Results After transferred from paddy field to upland, the available P content in the quaternary laterite-developed soil was not changed significantly, neither the tested inorganic P fractions. While the available P contents in limestone- and sand shale-developed soils were increased by 20.48 and 17.60 mg/kg (P<0.05), and soil phosphorus activation coefficients increased by 2.67 and 2.22 percent points, the Al-P increased by 46.07 and 51.28 mg/kg, Fe-P in limestone-developed upland was increased by 62.11 mg/kg. The water soluble P contents in all the three uplands were not exceeding the P risk threshold. According to the correlation analysis result, the P activation coefficients in the derived uplands were positively correlated with Fe-P (P<0.05) and Al-P (P<0.01). PCA and random forest analysis showed that Fe-P and Al-P were the main factors driving the change of availability of soil phosphorous.
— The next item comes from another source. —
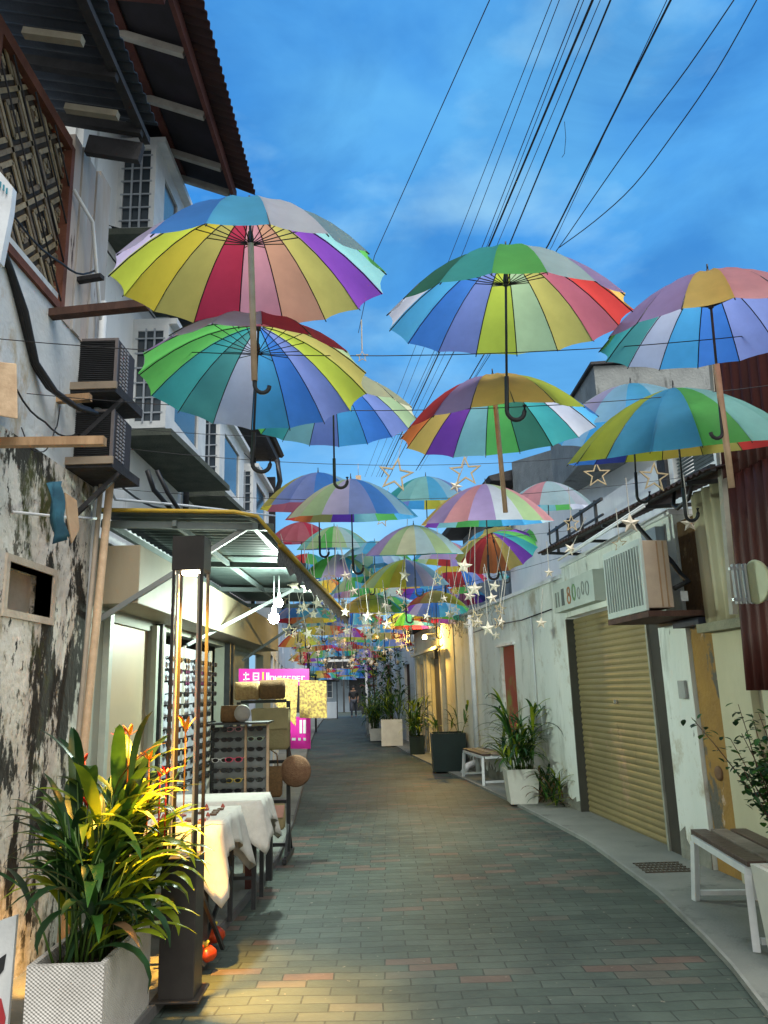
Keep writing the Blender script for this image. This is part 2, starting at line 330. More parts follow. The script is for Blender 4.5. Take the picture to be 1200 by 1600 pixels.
def corrugated(fn, s0, s1, v0, v1, pitch=.076, amp=.009, nv=6, th=.004, mb=None):
    """fn(s, v) -> (point, normal); waves along s."""
    mb = mb or MB(); n = max(4, int((s1-s0)/pitch*6)); vs = []
    for i in range(n+1):
        s = s0+(s1-s0)*i/n; o = amp*math.sin(2*math.pi*s/pitch)
        for j in range(nv+1):
            p, nn = fn(s, v0+(v1-v0)*j/nv); vs.append(p+nn*o)
    mb.add(vs, [(i*(nv+1)+j, (i+1)*(nv+1)+j, (i+1)*(nv+1)+j+1, i*(nv+1)+j+1) for i in range(n) for j in range(nv)], 0, True)
    return mb

# ================================================================ LEFT SIDE
FL = Fr((-2.05, 0), (-2.05, 10), 1)          # s = world Y
# --- old mouldy house
H1 = thing('old_house', 'old house of mouldy plaster with a square niche and a woven bamboo upper wall', 'house', (-2.3, 3.5, 0))
m = MB(FL); wall_holes(m, 1.0, 5.32, 0, 2.95, [(4.12, 4.68, 1.98, 2.24)], .3)
m.build('lower_wall', mould, H1)
MB(FL).box((4.121,-.16,1.981),(4.679,-.13,2.239)).build('niche_back', mat('niche_plaster', (.55,.47,.38), (.45,.38,.3), 6, .9, .4, 30), H1)
fr_ = MB(FL)
for a,b,c,e in ((4.08,4.12,1.94,2.28),(4.68,4.72,1.94,2.28)): fr_.box((a,-.1,c),(b,.012,e))
fr_.box((4.12,-.1,1.94),(4.68,.012,1.98)); fr_.box((4.12,-.1,2.24),(4.68,.012,2.28))
fr_.build('niche_surround', mat('niche_plaster', (.55,.47,.38), (.45,.38,.3), 6, .9, .4, 30), H1)
m = MB(FL); m.box((1.0,-.3,2.952),(5.32,-.01,4.05)); m.build('upper_wall', mat('blue_white_plaster', (.64,.66,.66), (.52,.55,.56), 2.5, .85, .3, 25, spots=[((.2,.19,.17),4,.58,.12,.4),((.42,.36,.26),2.2,.58,.08,.5)]), H1)
# woven bamboo wall
m = MB(FL); m.box((1.0,-.2,4.05),(4.5,-.05,5.16)); m.build('weave_backing', mat('weave_shadow', (.05,.035,.02), None, 5), H1)
m = MB(FL); cs = .21
for i in range(-1, 9):
    for j in range(6):
        s0 = 4.48-cs*(i+1); z0 = 3.98+j*cs
        if z0 > 5.05: continue
        for q in range(5):
            t = (q+.5)/5*cs*2-cs; dgn = 1 if (i+j) % 2 else -1
            a0 = max(0, t); b0 = min(cs, cs+t)
            if b0-a0 < .02: continue
            zz = lambda u: z0+((u-t) if dgn > 0 else cs-(u-t))
            p = [(s0+a0, -.04+.006*(q%2), zz(a0)), (s0+b0, -.04+.006*(q%2), zz(b0))]
            m.bar(p[0], p[1], .028, .010, up=(0,1,0), mi=(i+j+q) % 3)
bam = [mat('bamboo_a', (.30,.23,.13),(.20,.15,.08),20,.7,.2), mat('bamboo_b',(.22,.17,.11),(.14,.10,.06),20,.7,.2), mat('bamboo_c',(.37,.30,.19),(.26,.2,.12),20,.7,.2)]
m.build('bamboo_weave', bam, H1)
m = MB(FL)
for s in (3.50,4.5): m.box((s,-.05,3.95),(s+.05,.015,5.16))
m.box((1,-.05,3.93),(4.5,.012,3.985)); m.box((1,-.05,5.12),(4.5,.013,5.2)); m.build('weave_frame', mat('red_brown_timber',(.17,.06,.035),(.1,.035,.02),6,.8,.2), H1)
m = MB(FL)
for q in range(4): m.tube([(3.4+q*.28,0.01,5.1),(4.5,0.01,5.1-(1.1-q*.28)*1.0)], .006)
m.build('thin_batten', dark, H1)
# boards between the bamboo and the white house
m = MB(FL)
for i, s in enumerate((4.57,4.70,4.83,4.96)): m.box((s,-.05+.01*(i%2),3.9),(s+.12,.0+.01*(i%2),5.3), i%2)
m.box((5.09,-.2,3.3),(5.3,-.02,5.4),1)
m.build('peeling_boards', [mat('peel_board',(.52,.40,.33),(.40,.38,.36),5,.85,.3,streak=.2,spots=[((.08,.05,.04),9,.6,.04,.15)]), mat('peel_board_pale',(.50,.50,.5),(.42,.36,.3),5,.85,.3,streak=.2,spots=[((.1,.06,.04),9,.62,.04,.15)])], H1)
m = MB(FL); m.tube([(4.55,.02,4.85),(4.7,.1,4.7),(5.0,.06,4.25),(5.1,.05,4.1)], .014); m.tube([(5.08,.06,4.3),(5.08,.06,3.1)], .028); m.build('drain_pipe', whiteT, H1)
# canopy sheet above
def fcan(s, v): # s along alley y, v outward
    p = Vector((-2.3+v*.85, s, 5.62-.20*v*.85-.0*s)); return p, Vector((.2,0,1)).normalized()
m = MB()
m = corrugated(lambda s, v: fcan(s, v), 1.0, 4.72, 0, .9, .09, .012, 3, mb=m); m.build('canopy_sheet', mat('blue_black_sheet',(.035,.045,.06),(.02,.025,.035),4,.55,.2,metal=.3), H1, solid=.006)
m = MB()
for y in (1.6,2.6,3.45,4.1,4.6): m.bar((-2.2,y,5.46),(-1.6,y,5.33),.05,.07)
m.bar((-1.62,1,5.36),(-1.62,4.74,5.36),.06,.05); m.bar((-2.0,4.66,5.28),(-1.62,4.66,5.2),.05,.14); m.build('canopy_rafters', dark, H1)
for y in (4.35,3.75): MB().bar((-2.03,y,5.32),(-1.68,y,5.25),.05,.045).build('pale_batten', mat('grey_batten',(.32,.29,.22),None,8,.8,.2), H1)

# poles & beams
def simple(name, label, cat, mb, m, group=None, **k): return tag(mb.build(name, m, **k), label, cat, group)
b = MB(); b.bar((-2.08,4.42,3.86),(-1.43,4.35,3.87),.07,.05,0); simple('wood_beam','dark weathered timber beam jutting out of the wall above the upper air conditioner','beam',b,woodd)
b = MB(); b.bar((-2.1,3.8,2.81),(-1.44,3.8,2.80),.05,.045); simple('wood_beam','pale brown timber beam jutting out in front of the lower air conditioner','beam',b,wood)
b = MB(); b.bar((-2.1,4.6,3.36),(-1.85,4.6,3.37),.05,.045); simple('wood_beam','short timber stub poking out left of the air conditioners','beam',b,wood)
b = MB(); b.bar((-2.08,4.75,4.28),(-1.86,4.7,4.28),.05,.03); simple('wood_beam','small black shelf plank on the peeling boards','beam',b,dark)
for i,(x0,x1,r,lab) in enumerate([(172,128,.028,'thickest pale slanted pole leaning between mouldy wall and shop'),(158,118,.018,'thin pale slanted pole nearest the mouldy wall'),(150,122,.013,'thin grey slanted pole in the middle of the leaning poles')]):
    a = PY(x0,758,5.15+.05*i); c = PY(x1,1200,4.95+.05*i); b = MB(); dd=(c-a).normalized(); c2 = c+dd*((c.z-.05)/-dd.z) if dd.z<0 else c
    b.tube([a+(a-c)*.02,a,c,c2], r, 8); simple('pole',lab,'pole',b,[whiteT,mat('pale_pole',(.5,.42,.32),(.4,.33,.26),6,.7),woodp][[2,1,0][i]])
# thick black hoses
pts = [PY(-30,330,3.55),PY(5,415,3.85),PY(28,480,4.0),PY(45,560,4.2),PY(75,605,4.35),PY(112,632,4.5),PY(140,640,4.62)]
b = MB(); 
for o in (0,.03,.06): b.tube([p+Vector((o*.8,0,-o*.5)) for p in pts], .017, 8)
simple('cable_bundle','thick black cable bundle sagging down the left wall to the air conditioners','cable',b,cable)
b = MB(); b.tube([PY(230,735,6.0),PY(240,765,6.1),PY(262,790,6.3),PY(280,815,6.5)],.02,8); b.tube([PY(245,735,6.0),PY(262,770,6.1),PY(285,805,6.3),PY(300,820,6.5)],.018,8)
simple('cable_bundle','black pipe pair running down behind the awning top','cable',b,cable)
b = MB(); b.tube([PY(20,800,4.1),PY(100,808,4.6),PY(150,810,5.1)],.009); b.tube([PY(115,650,5.0),PY(180,780,5.6),PY(290,790,6.5),PY(430,806,11)],.012)
simple('conduit','thin pale conduit along the wall above the awning','pipe',b,whiteT)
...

Conclusions In the hilly area of southern Hunan Province, transferring paddy fields to uplands has caused increase of the phosphorus availability in limestone- and sand shale-developed red soils, due to the enhanced proportion of Fe-P and Al-P in total P, not in the quaternary laterite-developed red soil. The water soluble P contents in all the transferred uplands are lower than the P risk threshold, showing low risk of soil P leaching.